Free to code


This week at the Cloudflare Internet Summit I have the honour of sitting down and talking with Sophie Wilson. She designed the very first ARM processor instruction set in the mid-1980s and was part of the small team that built the foundations for the mobile world we live in: if you are reading this on a mobile device, like a phone or tablet, it almost certainly has an ARM processor in it.

But, despite the amazing success of ARM, it’s not the processor that I think of when I think of Sophie Wilson. It’s the BBC Micro, the first computer I ever owned. And it’s the computer on which Wilson and others created ARM despite it having just an 8-bit 6502 processor and 32k of RAM.

Luckily, I still own that machine and recently plugged it into a TV set and turned it on to make sure it was still working 36 years on (you can read about that one time blue smoke came out of it and my repair). I wanted to experience once more the machine Sophie Wilson helped to design. One vital component of that machine was BBC BASIC, stored in a ROM chip on the computer’s motherboard. She wrote the code on that ROM.

Understandably, BASIC seems old-fashioned, useless and simplistic these days but I was struck by something as I switched on that machine: it booted instantaneously (anyone who used a BBC Micro will be familiar with the two tone boot sound) and I was presented with a prompt without any delay.

Could I immediately write and run code? Yes, I could, and so I did (see below and click here to listen to that program running). And that’s all programmers really want, isn’t it? The ability to write code and run it; the ability to express to the machine their thoughts and have those thoughts turn from the ephemeral into the real.

Ideally, nothing gets in the way of the jump from brain to CPU. Anything that does is a useless distraction. Which is why you see programmers complaining bitterly about keyboards and buying custom keys. And it’s why you’ll see them wearing headphones to avoid distractions when they get into the magical zone where code seems to flow from the imagination onto the screen.

And for the same reason some languages have a REPL (read, edit, print loop) so that code can be written, modified and run without distraction. And it’s why the venerable make program has default options that mean you can perform common tasks (like compiling a program to an executable) without even having a Makefile at all:

$ ls
helloworld.c
$ cat helloworld.c
#include <stdio.h>

int main(int argc, char* argv[]) {
  printf("Hello, World!n");
}
$ make helloworld
cc     helloworld.c   -o helloworld
$ ./helloworld
Hello, World!

It shouldn’t then be a surprise that the last thing programmers really want to think about when programming is the computer and its complexities. Anyone who’s worked with manual tools will know that the brain incorporates those tools as if they were part of the body. Programmers experience a similar feeling and then an almost visceral sensation when something doesn’t work correctly and a program can’t run.

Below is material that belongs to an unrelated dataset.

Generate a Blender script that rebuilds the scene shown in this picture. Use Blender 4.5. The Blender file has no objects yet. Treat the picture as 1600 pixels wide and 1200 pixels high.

A very common source of trouble is the difference between “it works on my laptop” and “it fails in production”. Programmers configure their laptops to maximize their productivity but subtle differences between the laptop and production server (such as different versions of a system library) mean that beautifully crafted code can suddenly fail to run at all because of some irritating, and irrelevant, mismatch.

All programmers know that pure exasperation of seeing their code fail to run because of some mere configuration problem.

To solve this, first Virtual Machines and then Containers have been proposed as ways for the so-called environment (all the things that a program needs to run like memory and CPU and an operating system and libraries) can be duplicated between laptop and server to make the transition to production as smooth as possible.

About that buzzword

Recently a new buzzword has appeared: serverless. As I said above programmers really don’t want to think about computers: they want running code. Serverless promises just that: push code to production and it’ll run somewhere, who cares where, who cares how? Much fun is made of the fact that, of course, there are servers running code even when it’s called ‘serverless’.

But ‘serverless’ expresses the desire to neither know nor care about the how or where.

Cloudflare has its own serverless platform that runs in every one of our machines across the globe. We call it Cloudflare Workers: push code to us through our API and it’ll be available everywhere on the planet within seconds. It’s augmented by our Workers KV service that provides a global, key-value store accessible from within a Worker.

Until today Cloudflare Workers code had to be written in JavaScript. That changed with the release of WebAssembly on the Workers platform. Now you can write in any language that compiles to WebAssembly and deploy that code to the Cloudflare network. Frictionless development and deployment on a serverless platform in your language of choice.

That’s all programmers really want.

Now, if you don’t mind, I’m switching my BBC Micro to the Acornsoft LISP ROM, because I’ve got a REPL to run.